A year-round venue featuring
an eclectic collection of work by local artists.
SARA GAGAN
My oil paintings often portray animals, and might be described as representational, but with a twist. I often incorporate elements of collage for color, texture, or symbolic meaning. Images of human-made tidbits, other natural forms, even other animals, contribute to the appearance of my subject animals and their environments as a kind of testament to our shared nature – we are all composed of recycled, reconfigured, and ever changing matter.
NELL PARKER
Nell Parker’s childhood experiences hiking in the woods and playing along the shores of Maine awoke in her a deep love of ecology and the close observation of the natural world. After receiving a Human Ecology degree from College of the Atlantic she pursued art studies at Maine College of Art, University of Southern Maine, Pacific Northwest College of Art and Portland State University. She has shown work in galleries in Portland, Oregon as well as in Maine.
SUZANNE G ROBERTS
Suzanne G. Roberts work has been included in juried exhibits at the Von Liebig Art Center and the Glen Eagle Art Show in Naples, Florida, and at the Bangor Art Society show in Bangor, Maine. Her paintings reflect views of nature with a specific focus on clouds as a constant source of creative inspiration.
SHELLEY BRETON
Shelley has been painting in oils for over 14 years. A Maine native, her work is inspired by the effects of early and late-day light on the local landscape and seascape, as well as florals and figurative subjects. With her expressive-representational style, Shelley strives to evoke a sense of mood, light and place.
LESLIE MOORE
Leslie Moore is a printmaker, a pen-and-ink artist, and animal lover.
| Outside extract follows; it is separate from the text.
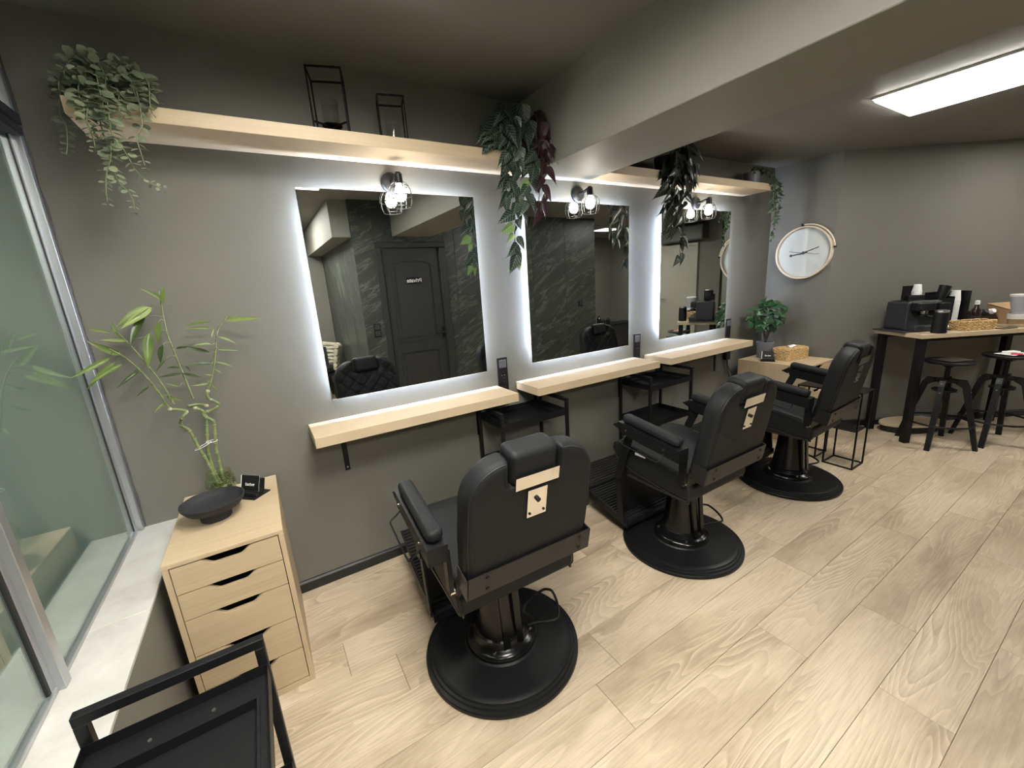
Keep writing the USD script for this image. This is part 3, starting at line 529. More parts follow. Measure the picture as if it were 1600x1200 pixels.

Relief printmaking is the opposite of drawing. In printmaking, she carves out what she doesn't want in the final image; in drawing, she ink ins what she does want. The dichotomy between these two art forms builds creative energy.
MF MORISON
The majority of MF Morison's work is intaglio copper plate etching. She often adds elements of color and texture through chine colle. This is achieved by layering thin pieces of rice or organic papers or precious metal gilding between the plate and dampened rag paper before they go through the press. Her imagery is a distillation of the natural world in which she engages the viewer on an intuitive level.
LEECIA PRICE
To me winter holds an abundance of beauty and color, nevertheless, in my studio it’s floral colors that inevitably emerge on my winter paintings each year.
BETTY SCHOPMEYER
Betty Schopmeyer began studying color theory in 2013 focusing primarily on oil painting. Her work reflects an enhanced view of the world through abstracted landscapes, still life and figurative paintings. Patterns in nature often appear, suggesting Maine scenes altered into an imagined setting.
JAMES TOOTHAKER
James Toothaker is a life long Mainer giving him a great appreciation for the beauty that surrounds us, be it mountains, valleys, the rocky coast with its tides and fog or open farm lands. These vistas inspire his plein art work as well as his studio work. He prefers creating with watercolor on Yupo. His monoprints have been shown in Japan, Ireland and Romania as well as numerous shows in the U.S.